YES Bank, whose three year lock-in period ended on March 13, saw institutions such as mutual funds and foreign portfolio investors (FPIs) trimming their stakes in the March quarter, even as Life Insurance Corporation of India (LIC) and banks stayed put on the stock.
The month of March was a bit volatile for the YES Bank stock, as it tanked 15 per cent during the period on fears select banks invested in YES Bank would selloff stakes following the end of lock-in period, triggering selloff.
Those fears, as it turned out, were unwarranted. Data showed a total of eight banks held 33.02 per cent stake in the private lender as of March 31. This is almost the same as 33.10 per cent they held as of December 31.
The SBI-led consortium, with seven private lenders, had infused money in YES Bank in a bid to restore its financial health and help it meet liquidity, capital and other critical parameters. There was a three-year lock-in on those shares. SBI was also mandated not to reduce its holding below 26 per cent in the bank.
Data showed Kotak Mahindra Bank (3.48 per cent) and HDFC (1.28 per cent) stayed put on their YES Bank holdings for the March quarter.
Instead, mutual funds trimmed their holdings in the bank to a total 3,32,19,829 shares or 0.12 per cent at the end of March quarter from 13,37,70,866 shares or 0.47 per cent at the end of December quarter. LIC's holding in the bank stood constant at 1,24,83,65,988 shares or 4.34 shares sequentially.
FPIs cut their stakes in the bank to 6,64,52,97,963 shares or 23.11 per cent stake from 6,68,47,93,256 shares or 23.25 per cent in the March quarter.
Meanwhile, retail investors increased their holding in the bank to 22.91 per cent from 22.34 per cent, up 57 basis points.

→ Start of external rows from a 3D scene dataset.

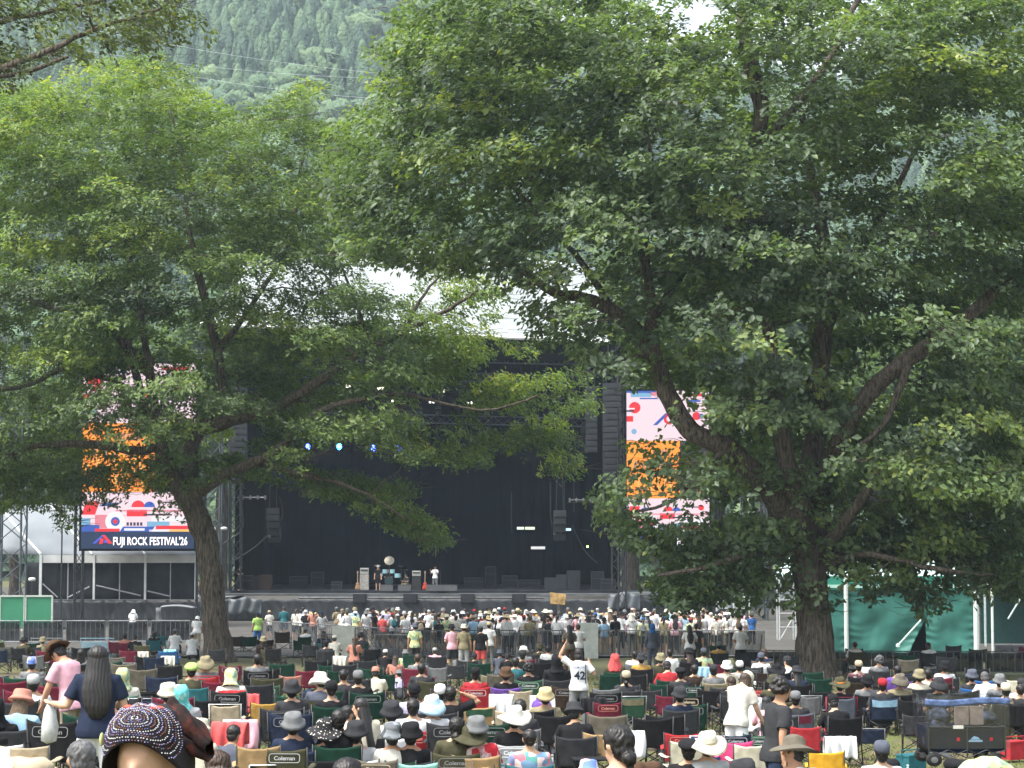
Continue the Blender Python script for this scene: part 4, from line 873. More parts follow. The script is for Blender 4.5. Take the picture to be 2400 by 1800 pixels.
b = MB(); c = P(1377, 1500, 91.5); b.box((0, 0, 0), (.9, .1, 1.5)); b.build('white_panel', mat((.5, .54, .52), .7, .12, 3), loc=(c.x, 91.5, gz(91.5)+.8), label='pale grey panel fixed among the dark barriers', cat='panel')
b = MB(); b.box((0, 0, .55), (.9, .1, 1.5)); b.build('white_panel', mat((.42, .44, .40), .7, .12, 3), loc=(GX(808, 88), 88, gz(88)+.2), label='narrow pale board standing at the left barrier line', cat='panel')
# ---------------------------------------------------------------- people
def remesh(b, vox, noise_amp=0, ns=6, sm=2, name='body'):
    me = b.mesh(name, []); ob = bpy.data.objects.new('t', me); COL.objects.link(ob)
    m = ob.modifiers.new('r', 'REMESH'); m.mode = 'VOXEL'; m.voxel_size = vox; m.use_smooth_shade = True
    if sm: s = ob.modifiers.new('s', 'SMOOTH'); s.iterations = sm; s.factor = .5
    dg = bpy.context.evaluated_depsgraph_get(); out = bpy.data.meshes.new_from_object(ob.evaluated_get(dg))
    bpy.data.objects.remove(ob); bpy.data.meshes.remove(me); out.name = name
    if noise_amp:
        for v in out.vertices:
            c = v.co; q = noise.noise(Vector((c.x*ns, c.y*ns, c.z*ns*.6)))+.6*math.sin(c.z*28+c.x*14+3*noise.noise(c*5))*.35
            v.co = c+v.normal*q*noise_amp
    out.polygons.foreach_set('use_smooth', [True]*len(out.polygons))
    out.materials.clear(); out.materials.append(mat((.5, .5, .5))); return out
def ell(b, c, r, M=None, n=14):
    prof = [(math.sin(math.pi*k/10)+1e-3, -math.cos(math.pi*k/10)) for k in range(11)]
    vs = []; c = Vector(c); S = Matrix.Diagonal(Vector(r)); MM = (M @ S) if M is not None else S; fs = []
    for j, (q, z) in enumerate(prof):
        for k in range(n): a = 2*math.pi*k/n; vs.append(c+MM @ Vector((q*math.cos(a), q*math.sin(a), z)))
    for j in range(10):
        for k in range(n): fs.append((j*n+k, j*n+(k+1) % n, (j+1)*n+(k+1) % n, (j+1)*n+k))
    fs.append(tuple(range(n-1, -1, -1))); fs.append(tuple(10*n+k for k in range(n))); b.add(vs, fs)
V3 = Vector
TORSO = [(-.13, .155, .115), (-.05, .172, .125), (.05, .150, .108), (.14, .140, .100), (.28, .165, .115), (.40, .185, .108), (.455, .175, .092), (.49, .120, .075), (.525, .060, .058)]
def loft_torso(b, M, grow=0, z0=-.2, z1=.6, flare=0):
    rings = [(z, rx+grow+flare*max(0, (.2-z)), ry+grow+flare*max(0, (.2-z))) for z, rx, ry in TORSO if z0 <= z <= z1]
    n = 20; vs = [M @ V3((rx*math.cos(2*math.pi*k/n), ry*math.sin(2*math.pi*k/n), z)) for z, rx, ry in rings for k in range(n)]
    fs = [(j*n+k, j*n+(k+1) % n, (j+1)*n+(k+1) % n, (j+1)*n+k) for j in range(len(rings)-1) for k in range(n)]
    fs.append(tuple(range(n-1, -1, -1))); fs.append(tuple((len(rings)-1)*n+k for k in range(n))); b.add(vs, fs)
def hand(b, w, d, side, curl=.5):
    """palm, four unequal fingers and a thumb from the wrist w along d"""
    d = V3(d).normalized(); u = d.cross(V3((0, 0, 1))); u = u.normalized() if u.length > .2 else V3((1, 0, 0)); u = u*side; nrm = d.cross(u).normalized()*side
    M = Matrix((u, d, nrm)).transposed(); ell(b, w+d*.045, (.040, .052, .018), M, 10)
    for k, (o, l) in enumerate(((-.030, .062), (-.011, .074), (.009, .078), (.028, .068))):
        p = w+d*.08+u*o; q = p+d*l*.45-nrm*curl*.012; r_ = q+d*l*.35*(1-curl*.5)-nrm*l*.4*curl; e_ = r_+d*l*.25*(1-curl)-nrm*l*.3*curl; b.tube([p-d*.02, p, q, r_, e_], [.010, .0098, .009, .0085, .007], 7)
    p = w+d*.03+u*.034; b.tube([p-u*.02, p+u*.008, p+u*.028+d*.028, p+u*.034+d*.052-nrm*.012], [.013, .012, .0105, .008], 7)
class Pose: pass
def make_pose(name, pelvis=(0, 0, .95), lean=0, turn=0, arms=None, legs=None, headtilt=0, headturn=0, curl=.5, vox=.015):
    """directions are for a figure facing +Y; lean>0 leans forward; returns shared meshes and the head frame"""
    T = Matrix.Translation(V3(pelvis)) @ Matrix.Rotation(R(turn), 4, 'Z') @ Matrix.Rotation(R(-lean), 4, 'X')
    b = MB(); sh = MB(); ls = MB(); pa = MB(); so_ = MB(); loft_torso(b, T)
    p = Pose(); HT = T @ Matrix.Translation(V3((0, 0, .50))) @ Matrix.Rotation(R(-headtilt), 4, 'X') @ Matrix.Rotation(R(headturn), 4, 'Z')
    hd = HT @ V3((0, .02, .145)); HM = HT.to_3x3()
    b.tube([T @ V3((0, 0, .44)), HT @ V3((0, .005, .06)), hd], [.062, .052, .05], 12)
    ell(b, hd+HM @ V3((0, -.004, .012)), (.074, .094, .100), HM, 18); ell(b, hd+HM @ V3((0, .024, -.055)), (.052, .060, .060), HM, 14)
    b.tube([hd+HM @ V3((0, .088, .012)), hd+HM @ V3((0, .108, -.026))], [.009, .014], 8)
    for s in (-1, 1): ell(b, hd+HM @ V3((s*.076, -.004, -.010)), (.012, .020, .030), HM, 8); ell(b, hd+HM @ V3((s*.030, .078, .022)), (.020, .012, .008), HM, 8)
    ell(b, hd+HM @ V3((0, .083, -.058)), (.022, .010, .008), HM, 8)
    loft_torso(sh, T, .017, -.14, .50, .10); loft_torso(ls, T, .019, -.14, .50, .11)
    sh.tube([T @ V3((0, 0, .46)), T @ V3((0, 0, .515))], [.085, .072], 12); ls.tube([T @ V3((0, 0, .46)), T @ V3((0, 0, .52))], [.09, .075], 12)
    for i, s in enumerate((-1, 1)):
        S = T @ V3((s*.175, 0, .435)); ua, fa = arms[i]; ua = V3(ua).normalized(); fa = V3(fa).normalized()
        E = S+ua*.285; W = E+fa*.245
        b.tube([T @ V3((s*.12, 0, .43)), S, S+ua*.10, E, E+fa*.08, W, W+fa*.03], [.055, .056, .050, .041, .042, .029, .026], 12); hand(b, W+fa*.01, fa, -s, curl)
        sh.tube([T @ V3((s*.10, 0, .42)), S, S+ua*.11, S+ua*.205], [.075, .072, .072, .078], 14)
        ls.tube([T @ V3((s*.10, 0, .42)), S, E-ua*.03, E, E+fa*.10, W-fa*.005], [.078, .074, .062, .060, .056, .044], 14)
        th, sk = legs[i]; th = V3(th).normalized(); sk = V3(sk).normalized(); H = T @ V3((s*.09, 0, -.05)); K = H+th*.43; A = K+sk*.42
        b.tube([H, H+th*.15, K, K+sk*.12, A], [.088, .082, .056, .056, .037], 12)
        fd = V3((s*.12, 1, 0)).normalized() if abs(sk.z) > .5 else V3((0, .3, .95)); b.tube([A+V3((0, 0, -.01))-fd*.03, A+fd*.08-V3((0, 0, .03)), A+fd*.16-V3((0, 0, .045))], [.038, .036, .026], 9)
        pa.tube([H+V3((-s*.03, 0, .02)), H+th*.12, K, K+sk*.12, A-sk*.03], [.105, .104, .082, .078, .068], 14); so_.tube([H+V3((-s*.03, 0, .02)), H+th*.12, K-th*.02], [.108, .108, .105], 14)
        if i == 0: p.handL = W+fa*.08
        else: p.handR = W+fa*.08
    for q in (pa, so_):
        vs = T; rr = [(-.14, .16, .125), (-.05, .180, .135), (.06, .160, .120)]; n = 16
        q.add([T @ V3((rx*math.cos(2*math.pi*k/n), ry*math.sin(2*math.pi*k/n), z)) for z, rx, ry in rr for k in range(n)], [(j*n+k, j*n+(k+1) % n, (j+1)*n+(k+1) % n, (j+1)*n+k) for j in range(2) for k in range(n)]+[tuple(range(n-1, -1, -1)), tuple(2*n+k for k in range(n))])
    p.body = remesh(b, vox, sm=1, name='body'); p.tee = remesh(sh, .016, .010, 7, name='shirt'); p.long = remesh(ls, .016, .011, 7, name='shirt')
    p.trousers = remesh(pa, .017, .009, 7, name='trousers'); p.shorts = remesh(so_, .017, .005, 7, name='shorts'); p.head = hd; p.HM = HM; p.T = T; p.name = name; return p
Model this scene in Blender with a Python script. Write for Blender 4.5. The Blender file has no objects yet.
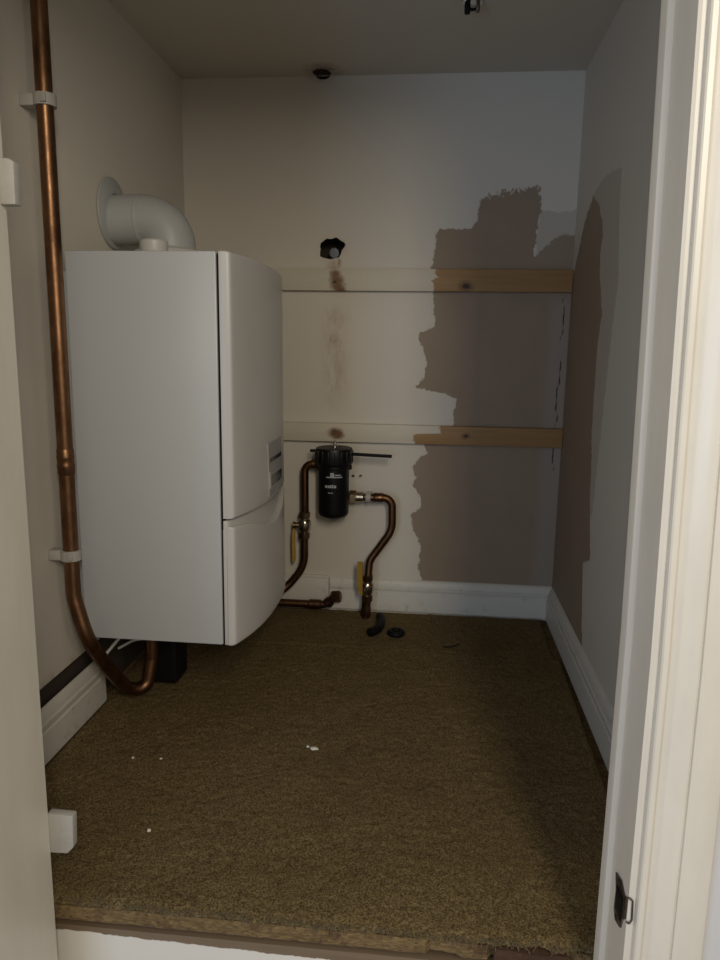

HNIs also upped stake in the bank by 20 basis points to 6.98 per cent from 6.78 per cent sequentially.
Retail investors owned Rs 13,232 crore worth shares at the end of December quarter compared with Rs 10,052 crore as of September 30, 2022.
Kotak Institutional Equities expects YES Bank to see a 12.5 per cent YoY drop in net profit at Rs 321.70 crore compared with 367.50 crore in the same quarter last year. Net interest income is seen rising 6.2 per cent YoY to Rs 1,932.80 crore from Rs 1,819 crore in the year-ago quarter. Net interest margin is seen flat at 3.1 per cent.
"We expect NII to grow 6 per cent YoY reflecting the underlying business growth. Business momentum is gaining traction across retail and MSME segments but overall loan growth to be lower than industry average at 11 per cent YoY. Deposit growth at 11 per cent YoY is meeting the business requirements but has significantly decelerated in recent quarters. We expect NIM QoQ at 2.5 per cent (stable QoQ). Revenue growth pressure to remain high especially led by weak treasury income," Kotak said.